Will you return, word for word, only the lines from the top of the data below down to and including the one with "place(fr0, i >"?

Part of a data file:

▬▬▬

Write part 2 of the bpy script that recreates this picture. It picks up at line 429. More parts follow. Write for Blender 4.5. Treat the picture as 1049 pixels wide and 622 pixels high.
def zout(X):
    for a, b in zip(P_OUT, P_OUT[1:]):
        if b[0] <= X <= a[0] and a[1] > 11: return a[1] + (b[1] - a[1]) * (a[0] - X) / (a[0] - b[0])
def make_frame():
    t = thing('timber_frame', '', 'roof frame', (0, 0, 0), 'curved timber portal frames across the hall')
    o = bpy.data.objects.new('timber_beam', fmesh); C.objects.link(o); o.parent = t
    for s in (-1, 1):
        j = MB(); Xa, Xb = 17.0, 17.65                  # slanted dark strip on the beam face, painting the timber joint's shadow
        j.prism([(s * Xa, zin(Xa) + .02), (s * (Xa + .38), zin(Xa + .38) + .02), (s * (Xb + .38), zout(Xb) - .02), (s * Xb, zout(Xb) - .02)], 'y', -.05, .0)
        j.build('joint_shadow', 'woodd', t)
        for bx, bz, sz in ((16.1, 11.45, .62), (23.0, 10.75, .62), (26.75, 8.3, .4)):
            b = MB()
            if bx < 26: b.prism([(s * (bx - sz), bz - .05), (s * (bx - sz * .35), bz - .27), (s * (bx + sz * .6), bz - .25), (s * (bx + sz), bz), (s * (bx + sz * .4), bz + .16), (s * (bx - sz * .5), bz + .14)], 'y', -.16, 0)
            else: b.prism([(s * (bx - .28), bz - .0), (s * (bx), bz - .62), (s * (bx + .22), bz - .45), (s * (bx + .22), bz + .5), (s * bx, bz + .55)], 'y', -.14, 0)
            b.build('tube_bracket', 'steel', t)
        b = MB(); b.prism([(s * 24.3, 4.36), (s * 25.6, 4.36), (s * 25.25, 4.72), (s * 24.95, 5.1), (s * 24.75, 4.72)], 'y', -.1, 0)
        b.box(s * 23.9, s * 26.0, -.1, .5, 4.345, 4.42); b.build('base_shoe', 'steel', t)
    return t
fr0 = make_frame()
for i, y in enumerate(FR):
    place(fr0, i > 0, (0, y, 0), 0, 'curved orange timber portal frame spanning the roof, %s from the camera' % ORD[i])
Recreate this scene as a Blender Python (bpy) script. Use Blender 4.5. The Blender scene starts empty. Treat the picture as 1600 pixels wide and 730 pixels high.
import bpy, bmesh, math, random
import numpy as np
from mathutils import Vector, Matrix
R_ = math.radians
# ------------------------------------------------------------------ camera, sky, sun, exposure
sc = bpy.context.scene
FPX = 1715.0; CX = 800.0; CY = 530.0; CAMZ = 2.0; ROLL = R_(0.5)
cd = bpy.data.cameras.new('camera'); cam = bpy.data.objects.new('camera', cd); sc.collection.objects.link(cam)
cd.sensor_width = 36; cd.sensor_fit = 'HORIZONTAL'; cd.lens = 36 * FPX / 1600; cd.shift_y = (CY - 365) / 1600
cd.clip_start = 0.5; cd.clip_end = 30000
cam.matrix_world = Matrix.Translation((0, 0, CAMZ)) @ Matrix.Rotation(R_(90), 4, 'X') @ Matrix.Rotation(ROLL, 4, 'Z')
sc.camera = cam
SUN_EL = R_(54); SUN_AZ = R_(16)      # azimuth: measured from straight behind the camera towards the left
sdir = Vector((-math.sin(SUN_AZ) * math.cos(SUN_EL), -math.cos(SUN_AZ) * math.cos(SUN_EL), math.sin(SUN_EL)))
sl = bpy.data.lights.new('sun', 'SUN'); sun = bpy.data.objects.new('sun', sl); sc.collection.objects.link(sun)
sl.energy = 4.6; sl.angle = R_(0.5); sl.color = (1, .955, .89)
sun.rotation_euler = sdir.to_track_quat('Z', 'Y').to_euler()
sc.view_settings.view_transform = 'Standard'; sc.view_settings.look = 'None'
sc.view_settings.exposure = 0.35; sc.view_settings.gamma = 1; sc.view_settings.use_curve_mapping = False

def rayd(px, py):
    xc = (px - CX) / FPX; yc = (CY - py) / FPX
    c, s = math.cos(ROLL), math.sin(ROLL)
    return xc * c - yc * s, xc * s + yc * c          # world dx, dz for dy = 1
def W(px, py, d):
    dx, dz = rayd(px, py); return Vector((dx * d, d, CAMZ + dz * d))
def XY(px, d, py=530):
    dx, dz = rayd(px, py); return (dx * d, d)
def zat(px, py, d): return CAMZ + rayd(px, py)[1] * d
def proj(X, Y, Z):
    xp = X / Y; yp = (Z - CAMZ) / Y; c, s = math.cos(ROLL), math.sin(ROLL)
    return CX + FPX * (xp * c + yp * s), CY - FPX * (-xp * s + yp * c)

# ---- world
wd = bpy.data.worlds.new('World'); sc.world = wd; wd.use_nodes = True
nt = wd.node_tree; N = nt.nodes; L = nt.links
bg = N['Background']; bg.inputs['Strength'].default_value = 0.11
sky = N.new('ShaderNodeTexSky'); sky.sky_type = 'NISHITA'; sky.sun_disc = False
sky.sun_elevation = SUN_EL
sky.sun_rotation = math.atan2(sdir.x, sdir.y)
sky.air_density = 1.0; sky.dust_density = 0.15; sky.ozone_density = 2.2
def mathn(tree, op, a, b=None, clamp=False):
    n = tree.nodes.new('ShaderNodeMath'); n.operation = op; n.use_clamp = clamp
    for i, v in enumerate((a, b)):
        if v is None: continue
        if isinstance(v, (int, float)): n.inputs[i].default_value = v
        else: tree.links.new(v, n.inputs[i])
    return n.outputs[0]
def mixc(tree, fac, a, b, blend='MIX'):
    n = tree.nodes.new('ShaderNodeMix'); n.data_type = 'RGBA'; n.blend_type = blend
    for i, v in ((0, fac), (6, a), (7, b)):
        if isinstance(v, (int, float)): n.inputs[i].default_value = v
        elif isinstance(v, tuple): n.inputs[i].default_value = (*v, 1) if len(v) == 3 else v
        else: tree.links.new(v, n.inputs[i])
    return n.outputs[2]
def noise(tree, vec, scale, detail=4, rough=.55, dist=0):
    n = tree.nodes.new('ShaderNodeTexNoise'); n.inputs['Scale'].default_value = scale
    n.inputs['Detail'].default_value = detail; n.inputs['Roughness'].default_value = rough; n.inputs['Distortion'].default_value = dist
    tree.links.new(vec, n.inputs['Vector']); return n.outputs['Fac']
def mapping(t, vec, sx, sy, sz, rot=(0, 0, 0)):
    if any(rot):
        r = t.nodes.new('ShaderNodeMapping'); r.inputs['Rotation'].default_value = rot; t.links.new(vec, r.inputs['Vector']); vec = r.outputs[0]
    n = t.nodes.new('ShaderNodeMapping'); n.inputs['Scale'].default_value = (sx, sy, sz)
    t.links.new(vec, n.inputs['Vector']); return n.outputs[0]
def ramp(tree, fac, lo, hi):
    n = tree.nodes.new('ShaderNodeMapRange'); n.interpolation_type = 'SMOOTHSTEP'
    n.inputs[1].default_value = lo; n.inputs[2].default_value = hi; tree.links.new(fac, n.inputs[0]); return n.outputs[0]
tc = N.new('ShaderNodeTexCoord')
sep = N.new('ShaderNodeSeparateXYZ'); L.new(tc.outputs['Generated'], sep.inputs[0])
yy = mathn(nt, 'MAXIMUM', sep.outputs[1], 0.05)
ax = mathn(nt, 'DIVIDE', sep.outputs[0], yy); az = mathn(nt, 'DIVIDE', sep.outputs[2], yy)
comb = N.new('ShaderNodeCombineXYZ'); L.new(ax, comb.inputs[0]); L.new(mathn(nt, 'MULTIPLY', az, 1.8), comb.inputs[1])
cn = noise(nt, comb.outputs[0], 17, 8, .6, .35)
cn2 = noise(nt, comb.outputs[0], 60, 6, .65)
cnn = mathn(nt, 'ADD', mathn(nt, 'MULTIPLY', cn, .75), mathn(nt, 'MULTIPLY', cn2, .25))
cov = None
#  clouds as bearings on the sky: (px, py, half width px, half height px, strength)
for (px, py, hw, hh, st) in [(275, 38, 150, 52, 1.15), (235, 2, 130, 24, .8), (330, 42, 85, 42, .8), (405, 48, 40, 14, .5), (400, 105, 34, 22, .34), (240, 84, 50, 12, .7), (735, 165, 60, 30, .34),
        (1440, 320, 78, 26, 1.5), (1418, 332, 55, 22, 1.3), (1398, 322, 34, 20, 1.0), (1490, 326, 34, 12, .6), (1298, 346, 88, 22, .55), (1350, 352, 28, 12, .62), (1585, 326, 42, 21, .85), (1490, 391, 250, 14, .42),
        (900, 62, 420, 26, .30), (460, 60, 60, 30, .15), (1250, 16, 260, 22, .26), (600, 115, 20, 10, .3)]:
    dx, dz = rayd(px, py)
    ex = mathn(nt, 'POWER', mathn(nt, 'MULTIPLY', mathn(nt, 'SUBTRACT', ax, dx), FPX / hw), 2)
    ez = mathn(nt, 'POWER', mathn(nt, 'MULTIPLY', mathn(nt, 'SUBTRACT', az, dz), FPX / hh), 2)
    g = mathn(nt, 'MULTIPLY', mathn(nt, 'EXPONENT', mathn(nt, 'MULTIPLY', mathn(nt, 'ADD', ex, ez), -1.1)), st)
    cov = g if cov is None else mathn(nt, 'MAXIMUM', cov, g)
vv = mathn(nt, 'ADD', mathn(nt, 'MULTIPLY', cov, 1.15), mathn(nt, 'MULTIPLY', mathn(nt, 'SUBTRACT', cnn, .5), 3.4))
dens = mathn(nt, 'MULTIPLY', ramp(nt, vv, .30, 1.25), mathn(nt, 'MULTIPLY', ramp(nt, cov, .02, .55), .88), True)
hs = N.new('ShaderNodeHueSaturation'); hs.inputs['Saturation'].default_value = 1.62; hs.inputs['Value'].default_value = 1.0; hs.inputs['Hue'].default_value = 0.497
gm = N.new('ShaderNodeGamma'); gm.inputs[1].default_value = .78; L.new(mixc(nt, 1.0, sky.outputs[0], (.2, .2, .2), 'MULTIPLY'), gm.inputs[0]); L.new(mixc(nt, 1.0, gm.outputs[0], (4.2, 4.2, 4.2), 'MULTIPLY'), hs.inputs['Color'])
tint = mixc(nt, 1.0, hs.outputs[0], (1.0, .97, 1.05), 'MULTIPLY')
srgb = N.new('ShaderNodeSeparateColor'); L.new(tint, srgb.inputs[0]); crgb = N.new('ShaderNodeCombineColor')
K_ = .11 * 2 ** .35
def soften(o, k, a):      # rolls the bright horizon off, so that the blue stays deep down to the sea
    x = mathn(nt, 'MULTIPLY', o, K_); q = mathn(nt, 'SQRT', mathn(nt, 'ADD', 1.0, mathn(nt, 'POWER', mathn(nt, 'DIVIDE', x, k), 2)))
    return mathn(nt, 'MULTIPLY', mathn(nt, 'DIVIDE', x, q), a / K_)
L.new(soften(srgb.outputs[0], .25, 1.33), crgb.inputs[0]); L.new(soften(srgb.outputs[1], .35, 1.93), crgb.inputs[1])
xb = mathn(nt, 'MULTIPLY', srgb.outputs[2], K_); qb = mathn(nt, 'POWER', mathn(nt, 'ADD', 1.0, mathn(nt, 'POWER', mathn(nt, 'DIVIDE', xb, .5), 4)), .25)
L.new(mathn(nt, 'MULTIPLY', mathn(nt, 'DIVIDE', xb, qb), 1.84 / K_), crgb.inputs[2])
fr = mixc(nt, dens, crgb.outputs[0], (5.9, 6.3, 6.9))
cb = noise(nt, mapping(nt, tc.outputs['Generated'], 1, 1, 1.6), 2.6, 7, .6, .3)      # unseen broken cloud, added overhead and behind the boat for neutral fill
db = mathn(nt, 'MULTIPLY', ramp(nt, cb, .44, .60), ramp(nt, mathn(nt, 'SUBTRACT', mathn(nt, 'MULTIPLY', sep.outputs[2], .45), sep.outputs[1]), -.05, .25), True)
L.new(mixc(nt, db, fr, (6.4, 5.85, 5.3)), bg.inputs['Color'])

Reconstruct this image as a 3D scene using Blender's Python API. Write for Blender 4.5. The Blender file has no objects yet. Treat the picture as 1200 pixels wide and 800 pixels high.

▬▬▬

=== Full output ===
Write part 2 of the bpy script that recreates this picture. It picks up at line 429. More parts follow. Write for Blender 4.5. Treat the picture as 1049 pixels wide and 622 pixels high.
def zout(X):
    for a, b in zip(P_OUT, P_OUT[1:]):
        if b[0] <= X <= a[0] and a[1] > 11: return a[1] + (b[1] - a[1]) * (a[0] - X) / (a[0] - b[0])
def make_frame():
    t = thing('timber_frame', '', 'roof frame', (0, 0, 0), 'curved timber portal frames across the hall')
    o = bpy.data.objects.new('timber_beam', fmesh); C.objects.link(o); o.parent = t
    for s in (-1, 1):
        j = MB(); Xa, Xb = 17.0, 17.65                  # slanted dark strip on the beam face, painting the timber joint's shadow
        j.prism([(s * Xa, zin(Xa) + .02), (s * (Xa + .38), zin(Xa + .38) + .02), (s * (Xb + .38), zout(Xb) - .02), (s * Xb, zout(Xb) - .02)], 'y', -.05, .0)
        j.build('joint_shadow', 'woodd', t)
        for bx, bz, sz in ((16.1, 11.45, .62), (23.0, 10.75, .62), (26.75, 8.3, .4)):
            b = MB()
            if bx < 26: b.prism([(s * (bx - sz), bz - .05), (s * (bx - sz * .35), bz - .27), (s * (bx + sz * .6), bz - .25), (s * (bx + sz), bz), (s * (bx + sz * .4), bz + .16), (s * (bx - sz * .5), bz + .14)], 'y', -.16, 0)
            else: b.prism([(s * (bx - .28), bz - .0), (s * (bx), bz - .62), (s * (bx + .22), bz - .45), (s * (bx + .22), bz + .5), (s * bx, bz + .55)], 'y', -.14, 0)
            b.build('tube_bracket', 'steel', t)
        b = MB(); b.prism([(s * 24.3, 4.36), (s * 25.6, 4.36), (s * 25.25, 4.72), (s * 24.95, 5.1), (s * 24.75, 4.72)], 'y', -.1, 0)
        b.box(s * 23.9, s * 26.0, -.1, .5, 4.345, 4.42); b.build('base_shoe', 'steel', t)
    return t
fr0 = make_frame()
for i, y in enumerate(FR):
    place(fr0, i > 0, (0, y, 0), 0, 'curved orange timber portal frame spanning the roof, %s from the camera' % ORD[i])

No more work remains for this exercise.